CD Reviews

Saturday 30th July

July 31, 2011

Today was a nice day. I had the day off of work and half intended sitting at my desk all day catching up on a large number of outstanding administrative tasks, but the day was lovely, warm sunshine woke me relatively early and so Julie and I headed off to the River Thames in West Oxford and after a walk along the banks sat and read for a good few hours, catching the sun a little and working up a thirst that we quenched at a nice riverside pub. The day was great, and then in the evening I went and met up with a friend for something to eat, though my enjoyment of the quite nice food was tempered by the bad music he insisted on playing throughout it. I got home late, but here anyway is a simple review of a CD I’ve played once or twice recently and then have been spinning since getting in this evening.

The disc in question is another release on the Gruenrekorder label, a further disc in their “silver box” series of field recording works. I call the series “silver box” because the releases each come in a silver CD sized tin, identical apart from a round black sticker on the front and a sheet of tracing paper containing track listing and sleeve notes inside. This one is named Ultrasonic Scapes and is a set of ten recordings by Eisuke Yanagisawa. The tracks here are field recordings, each captured in real time and presented as such here without any post production treatment, but the difference here is that they each are recordings of ultrasonic sounds usually inaudible to the human ear but captured and converted here using a bat detector, which I guess must apply some form of real time treatment to the sounds or we wouldn’t be now able to hear them…

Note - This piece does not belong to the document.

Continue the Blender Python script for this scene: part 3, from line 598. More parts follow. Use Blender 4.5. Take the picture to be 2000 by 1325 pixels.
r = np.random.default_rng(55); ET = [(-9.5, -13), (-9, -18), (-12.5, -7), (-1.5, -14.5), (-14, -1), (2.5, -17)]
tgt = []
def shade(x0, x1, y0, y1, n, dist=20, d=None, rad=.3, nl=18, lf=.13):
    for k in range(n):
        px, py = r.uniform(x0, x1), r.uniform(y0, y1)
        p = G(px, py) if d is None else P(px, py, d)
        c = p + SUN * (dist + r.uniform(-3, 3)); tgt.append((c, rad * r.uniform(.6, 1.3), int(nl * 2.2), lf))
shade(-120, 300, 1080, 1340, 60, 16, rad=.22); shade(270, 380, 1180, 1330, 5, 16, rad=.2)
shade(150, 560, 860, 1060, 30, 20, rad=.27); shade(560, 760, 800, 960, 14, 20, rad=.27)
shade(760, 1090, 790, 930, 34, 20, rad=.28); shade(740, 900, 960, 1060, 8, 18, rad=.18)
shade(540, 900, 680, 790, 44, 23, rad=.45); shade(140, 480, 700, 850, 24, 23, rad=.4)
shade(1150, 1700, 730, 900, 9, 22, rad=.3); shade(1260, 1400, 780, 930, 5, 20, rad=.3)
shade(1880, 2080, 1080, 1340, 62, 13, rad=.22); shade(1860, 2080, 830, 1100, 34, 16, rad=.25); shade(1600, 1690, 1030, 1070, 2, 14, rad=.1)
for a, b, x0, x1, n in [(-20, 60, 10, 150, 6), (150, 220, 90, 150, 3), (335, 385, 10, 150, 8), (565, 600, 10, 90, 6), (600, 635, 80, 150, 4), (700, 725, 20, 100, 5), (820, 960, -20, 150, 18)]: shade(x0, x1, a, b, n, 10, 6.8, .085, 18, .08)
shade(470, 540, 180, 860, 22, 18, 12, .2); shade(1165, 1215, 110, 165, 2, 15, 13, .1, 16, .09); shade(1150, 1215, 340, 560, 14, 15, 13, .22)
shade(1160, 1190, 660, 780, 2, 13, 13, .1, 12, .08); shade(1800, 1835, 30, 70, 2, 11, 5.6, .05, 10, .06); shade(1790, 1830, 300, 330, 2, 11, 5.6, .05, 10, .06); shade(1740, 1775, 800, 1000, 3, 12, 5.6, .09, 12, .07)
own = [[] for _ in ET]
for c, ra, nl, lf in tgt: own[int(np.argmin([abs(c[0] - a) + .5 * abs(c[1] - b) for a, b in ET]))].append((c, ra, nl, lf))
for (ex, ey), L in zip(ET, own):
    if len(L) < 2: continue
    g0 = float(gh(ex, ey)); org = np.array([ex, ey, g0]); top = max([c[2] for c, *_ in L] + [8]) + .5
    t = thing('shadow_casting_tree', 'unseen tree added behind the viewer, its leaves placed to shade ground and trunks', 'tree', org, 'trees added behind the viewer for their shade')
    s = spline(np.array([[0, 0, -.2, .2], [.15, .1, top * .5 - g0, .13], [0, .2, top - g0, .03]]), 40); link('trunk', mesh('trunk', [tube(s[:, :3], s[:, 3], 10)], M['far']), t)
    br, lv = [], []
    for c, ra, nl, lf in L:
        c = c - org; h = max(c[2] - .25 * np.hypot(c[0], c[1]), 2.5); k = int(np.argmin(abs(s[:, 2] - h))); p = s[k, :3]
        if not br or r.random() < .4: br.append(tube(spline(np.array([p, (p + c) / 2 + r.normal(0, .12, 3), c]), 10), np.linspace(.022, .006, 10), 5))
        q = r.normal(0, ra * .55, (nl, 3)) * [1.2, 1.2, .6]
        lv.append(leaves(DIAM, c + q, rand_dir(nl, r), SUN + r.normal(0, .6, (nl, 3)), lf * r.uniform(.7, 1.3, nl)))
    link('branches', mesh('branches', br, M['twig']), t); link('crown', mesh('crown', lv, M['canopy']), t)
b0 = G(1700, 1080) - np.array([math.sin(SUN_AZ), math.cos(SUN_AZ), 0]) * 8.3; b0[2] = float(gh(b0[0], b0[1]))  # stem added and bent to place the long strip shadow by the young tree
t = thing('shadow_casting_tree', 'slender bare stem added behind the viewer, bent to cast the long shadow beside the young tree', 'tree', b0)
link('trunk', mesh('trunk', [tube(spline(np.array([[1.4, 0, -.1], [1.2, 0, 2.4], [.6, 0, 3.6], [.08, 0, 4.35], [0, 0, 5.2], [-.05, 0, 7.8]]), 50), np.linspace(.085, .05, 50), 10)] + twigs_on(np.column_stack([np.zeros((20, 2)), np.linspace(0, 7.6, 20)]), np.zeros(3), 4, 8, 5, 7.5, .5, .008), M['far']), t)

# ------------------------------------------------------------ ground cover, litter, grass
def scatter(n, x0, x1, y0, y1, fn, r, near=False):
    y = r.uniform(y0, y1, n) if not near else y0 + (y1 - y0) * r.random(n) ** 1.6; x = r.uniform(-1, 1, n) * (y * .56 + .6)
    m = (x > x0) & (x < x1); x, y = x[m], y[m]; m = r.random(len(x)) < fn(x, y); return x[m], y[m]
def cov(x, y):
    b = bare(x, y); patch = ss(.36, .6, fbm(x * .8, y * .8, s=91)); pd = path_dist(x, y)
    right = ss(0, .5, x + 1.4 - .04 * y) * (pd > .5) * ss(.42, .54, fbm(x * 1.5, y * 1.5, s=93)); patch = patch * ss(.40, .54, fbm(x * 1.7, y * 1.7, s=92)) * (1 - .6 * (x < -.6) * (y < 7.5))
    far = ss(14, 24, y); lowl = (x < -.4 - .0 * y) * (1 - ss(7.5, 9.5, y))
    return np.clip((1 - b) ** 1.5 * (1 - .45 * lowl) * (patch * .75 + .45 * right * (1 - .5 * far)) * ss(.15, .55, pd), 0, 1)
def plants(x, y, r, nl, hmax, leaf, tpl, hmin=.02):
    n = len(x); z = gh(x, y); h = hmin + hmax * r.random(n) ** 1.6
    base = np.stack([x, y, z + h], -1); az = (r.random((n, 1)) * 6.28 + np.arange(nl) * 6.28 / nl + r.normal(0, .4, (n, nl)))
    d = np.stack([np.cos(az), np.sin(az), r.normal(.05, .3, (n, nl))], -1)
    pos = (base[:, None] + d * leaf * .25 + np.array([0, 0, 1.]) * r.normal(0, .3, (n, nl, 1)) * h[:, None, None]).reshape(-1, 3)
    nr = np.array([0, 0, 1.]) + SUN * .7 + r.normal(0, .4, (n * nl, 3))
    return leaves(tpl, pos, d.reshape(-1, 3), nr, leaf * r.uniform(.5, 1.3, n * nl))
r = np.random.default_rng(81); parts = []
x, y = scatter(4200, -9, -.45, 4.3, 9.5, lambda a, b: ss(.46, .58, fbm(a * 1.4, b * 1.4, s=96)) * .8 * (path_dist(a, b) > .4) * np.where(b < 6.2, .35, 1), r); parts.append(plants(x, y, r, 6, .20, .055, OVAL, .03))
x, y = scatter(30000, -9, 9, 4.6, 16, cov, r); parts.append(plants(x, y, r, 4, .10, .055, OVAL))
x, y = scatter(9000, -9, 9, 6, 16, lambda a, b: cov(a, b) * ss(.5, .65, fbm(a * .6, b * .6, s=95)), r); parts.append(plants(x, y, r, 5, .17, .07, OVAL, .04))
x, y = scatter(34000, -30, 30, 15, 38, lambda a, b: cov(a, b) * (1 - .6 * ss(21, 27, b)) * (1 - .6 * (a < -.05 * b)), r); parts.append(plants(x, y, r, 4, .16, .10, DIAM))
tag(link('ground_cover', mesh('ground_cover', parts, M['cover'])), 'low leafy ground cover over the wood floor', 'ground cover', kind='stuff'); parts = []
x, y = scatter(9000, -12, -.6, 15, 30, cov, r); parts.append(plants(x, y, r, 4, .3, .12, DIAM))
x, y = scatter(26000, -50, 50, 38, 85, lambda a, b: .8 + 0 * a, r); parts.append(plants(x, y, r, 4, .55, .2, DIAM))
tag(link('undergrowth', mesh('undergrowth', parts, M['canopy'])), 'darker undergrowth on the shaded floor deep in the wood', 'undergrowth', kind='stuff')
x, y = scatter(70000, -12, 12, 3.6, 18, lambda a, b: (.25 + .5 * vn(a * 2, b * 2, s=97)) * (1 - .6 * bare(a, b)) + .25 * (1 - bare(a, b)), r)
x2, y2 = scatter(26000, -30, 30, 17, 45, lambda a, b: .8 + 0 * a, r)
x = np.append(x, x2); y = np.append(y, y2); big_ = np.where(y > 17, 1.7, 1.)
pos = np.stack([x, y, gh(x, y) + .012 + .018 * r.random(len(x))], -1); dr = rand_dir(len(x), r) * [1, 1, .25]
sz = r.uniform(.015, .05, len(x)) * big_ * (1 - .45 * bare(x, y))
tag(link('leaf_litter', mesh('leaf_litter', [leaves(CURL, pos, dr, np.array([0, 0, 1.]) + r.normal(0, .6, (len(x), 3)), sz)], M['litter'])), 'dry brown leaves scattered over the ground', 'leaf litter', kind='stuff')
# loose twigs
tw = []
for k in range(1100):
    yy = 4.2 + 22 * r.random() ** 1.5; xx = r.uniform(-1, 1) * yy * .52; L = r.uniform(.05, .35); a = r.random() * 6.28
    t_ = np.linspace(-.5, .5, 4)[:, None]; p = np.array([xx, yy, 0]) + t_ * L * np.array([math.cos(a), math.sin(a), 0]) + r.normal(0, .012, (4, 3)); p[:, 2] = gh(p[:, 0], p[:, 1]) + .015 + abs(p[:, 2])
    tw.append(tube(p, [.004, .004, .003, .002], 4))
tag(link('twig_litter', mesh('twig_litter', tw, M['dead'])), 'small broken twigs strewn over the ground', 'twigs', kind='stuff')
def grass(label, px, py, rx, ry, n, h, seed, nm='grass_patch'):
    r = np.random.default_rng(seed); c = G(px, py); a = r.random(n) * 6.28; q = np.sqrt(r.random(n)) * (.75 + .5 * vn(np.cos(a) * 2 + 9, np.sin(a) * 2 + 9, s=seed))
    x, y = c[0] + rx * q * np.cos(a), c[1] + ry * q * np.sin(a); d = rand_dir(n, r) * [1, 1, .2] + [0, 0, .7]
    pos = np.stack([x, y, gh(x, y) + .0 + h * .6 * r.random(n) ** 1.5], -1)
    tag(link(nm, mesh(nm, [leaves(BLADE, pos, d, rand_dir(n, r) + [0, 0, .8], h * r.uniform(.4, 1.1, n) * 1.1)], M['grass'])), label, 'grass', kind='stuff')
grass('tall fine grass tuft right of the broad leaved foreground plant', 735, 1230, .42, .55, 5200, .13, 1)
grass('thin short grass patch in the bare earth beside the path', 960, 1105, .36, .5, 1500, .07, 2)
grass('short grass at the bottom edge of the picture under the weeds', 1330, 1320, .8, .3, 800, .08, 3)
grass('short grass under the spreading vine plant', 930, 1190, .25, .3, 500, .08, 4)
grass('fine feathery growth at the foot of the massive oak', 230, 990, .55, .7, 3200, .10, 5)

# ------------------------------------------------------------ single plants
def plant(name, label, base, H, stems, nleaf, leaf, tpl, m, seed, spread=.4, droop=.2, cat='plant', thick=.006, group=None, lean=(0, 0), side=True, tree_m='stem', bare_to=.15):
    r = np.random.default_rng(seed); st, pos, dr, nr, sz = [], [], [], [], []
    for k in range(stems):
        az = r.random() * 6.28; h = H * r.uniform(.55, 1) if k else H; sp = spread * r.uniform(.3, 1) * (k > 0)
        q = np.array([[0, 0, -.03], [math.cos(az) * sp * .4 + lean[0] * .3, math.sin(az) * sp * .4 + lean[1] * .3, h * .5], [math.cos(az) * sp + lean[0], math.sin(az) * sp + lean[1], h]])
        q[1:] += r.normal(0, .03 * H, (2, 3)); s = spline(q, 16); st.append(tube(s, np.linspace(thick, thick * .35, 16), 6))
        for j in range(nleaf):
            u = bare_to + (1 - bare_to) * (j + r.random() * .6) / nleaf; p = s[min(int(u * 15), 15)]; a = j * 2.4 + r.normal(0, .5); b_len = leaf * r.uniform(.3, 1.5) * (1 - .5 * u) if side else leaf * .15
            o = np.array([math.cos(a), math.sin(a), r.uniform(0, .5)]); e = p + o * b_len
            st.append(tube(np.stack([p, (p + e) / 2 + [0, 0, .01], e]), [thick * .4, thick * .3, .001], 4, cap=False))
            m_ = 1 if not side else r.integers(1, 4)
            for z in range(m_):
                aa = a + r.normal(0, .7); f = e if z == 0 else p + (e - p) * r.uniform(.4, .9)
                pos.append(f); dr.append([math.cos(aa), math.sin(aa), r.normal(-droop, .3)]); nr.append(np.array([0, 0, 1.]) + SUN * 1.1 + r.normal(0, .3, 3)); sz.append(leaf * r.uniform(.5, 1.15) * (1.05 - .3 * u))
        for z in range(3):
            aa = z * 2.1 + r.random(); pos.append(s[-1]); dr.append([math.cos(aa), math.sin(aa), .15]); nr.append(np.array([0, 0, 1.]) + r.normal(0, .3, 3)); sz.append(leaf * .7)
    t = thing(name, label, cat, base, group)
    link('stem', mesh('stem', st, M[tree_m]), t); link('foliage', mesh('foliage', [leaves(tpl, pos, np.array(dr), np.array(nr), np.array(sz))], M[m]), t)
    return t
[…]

So the pieces are fascinating. There are recordings of streetlights, automatic gates, a TV and other manmade electronic items, but also sounds captured from bats and cicadas and other pieces that, even though titled I cannot work out the source object for. Now as a piece of documentary exploration (and indeed the liner notes actually describe the release as “another soundscape documentary beyond our audible range”) this is interesting and quite surprising work. A kind of dull cloudy sheen of static fills the background of each of the tracks, thicker and heavier on some than others, but over this we hear a kind of brittle, stark sounds emanating from the various objects. Some pieces have clear rhythmic  patterns driving them, and this seems, perhaps not surprisingly, to be the case with the manmade items, so the streetlights pulse with a kind of electronic sounding squelch and spluttering cough similar to an analogue synth fed through a Max/MSP gate of some kind. The eight track, Dell, which quite possibly relates to a recording of a computer hard drive resembles the kind of mysterious revolving distortion patterns often heard if you pay attention to shortwave radio frequencies. The bat recordings and the chorus of cicadas don’t have the same sensation but are both quite eerily unnatural in how they sound here, the cicadas in particular sounding more like an old steam locomotive picking up momentum as much as anything else.

So, as documentary recordings of this hidden world out there, as a way of revealing the mass of activity that we don’t normally identify with, this disc is a nice eye opener and a clever indication towards how vaguely musical forms can be found by accident in this manner.I fin myself asking the same question however that I have asked a number of times of late. Does good documentary make for good music? Is this CD enjoyable, or mentally stimulating when put on the stereo and listened to? What was the purpose of this disc’s release? Merely to highlight in a semi scientific way this area of sonic research or as something to be sat down and listened to considered as an artwork? Such thoughts are of course packed with loaded questions in themselves and indeed art, as with beauty is in the eye (ear) of the beholder- one person’s uninteresting idea is someone else’s conceptual masterpiece, but I can only present my own personal opinion, and for me these ten pieces offer me little that makes much in the way of a musical, or emotional statement to me. This isn’t to diminish the value of the work as interesting and perhaps important documentation, but for me where these pieces fall down, as something like Lee Patterson’s Egg Fry succeeded, is that they don’t really make for particularly riveting music. Once you get past the element of surprise at exactly what you are hearing, my interest wanes. Incidental, found musicality can be great, as the frying egg proved to me at least, but here on these pieces, with the exception of the momentarily more interesting clatter and chiming of a piece named 6th Floor, the way the sounds sit, generally just present and looping rather than evolving or decaying, isn’t that interesting over more than one listen. We come back again to a word I have though about often in relation to CDs of field recordings- purpose. What is the purpose of this music? What purpose was instilled into it by its composer? I sense little more than fascinated documentation, but I’d have liked to have heard something more.